The other week, Fox News and National Public Radio commentator Juan Williams summed up his view of Iraq and America's commitment to Bush's vision of democracy in the Middle East: "Unless there's some real change, we're not in this forever." But Williams seems to forget that Lincoln's vision did not, in fact, take a mere four years to accomplish. It took America another one hundred years after that death toll of 600,000 -- until the Civil Rights successes of the 1960s -- for Lincoln's vision to begin to be realized. That one hundred year period, surely not foreseen by Lincoln, was rife with lynching, segregation and the rawest, ugliest racism this side of slavery itself. Should Americans have simply walked away from Lincoln's vision because it seemed to be taking "forever"?
The hard truth is that there are important goals in life that take time.
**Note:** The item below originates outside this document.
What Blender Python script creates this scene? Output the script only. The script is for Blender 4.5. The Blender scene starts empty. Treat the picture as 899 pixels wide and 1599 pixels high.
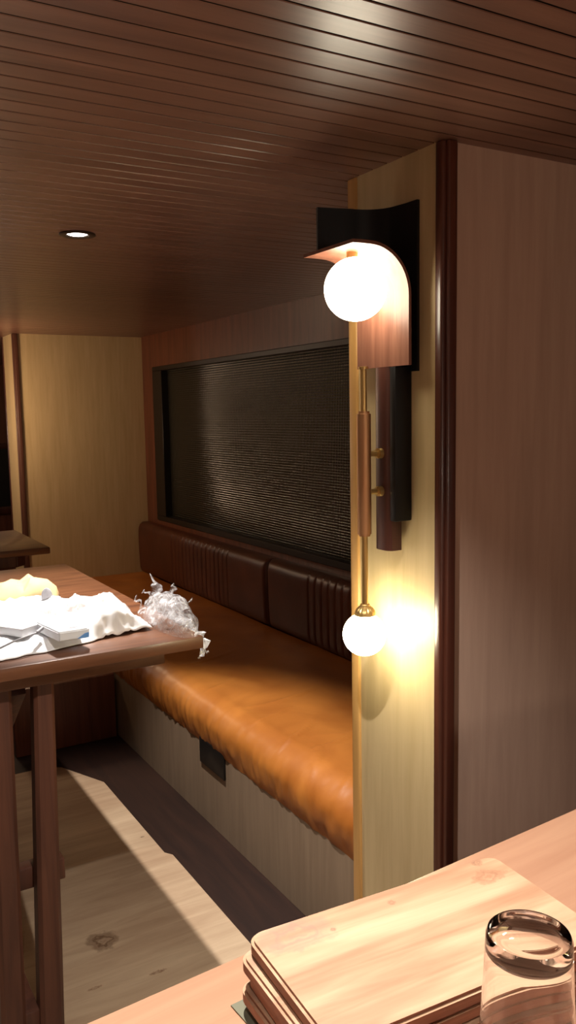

Freedom for African Americans was one of them. Freedom and democracy in the Middle East is clearly another. And America's security from the terror rampant in the current world is still another.
So with the new year upon us and already filled with the chorus of modern day Copperheads doing their best to undermine America's will in the midst of a life and death struggle not only for Iraqis but the rest of us, it is decidedly to George W. Bush's credit that he has the courage that Bobby Kennedy spoke of so often as RFK quoted Shaw.
George Bush has the courage to dream of a good and decent something that never was -- a free and democratic Middle East -- and to stake his presidency on the hard and yes, imperfect work, of saying "why not?"
Thank you for that, Mr. President.
As with Lincoln, there is a word for your behavior. The word is leadership.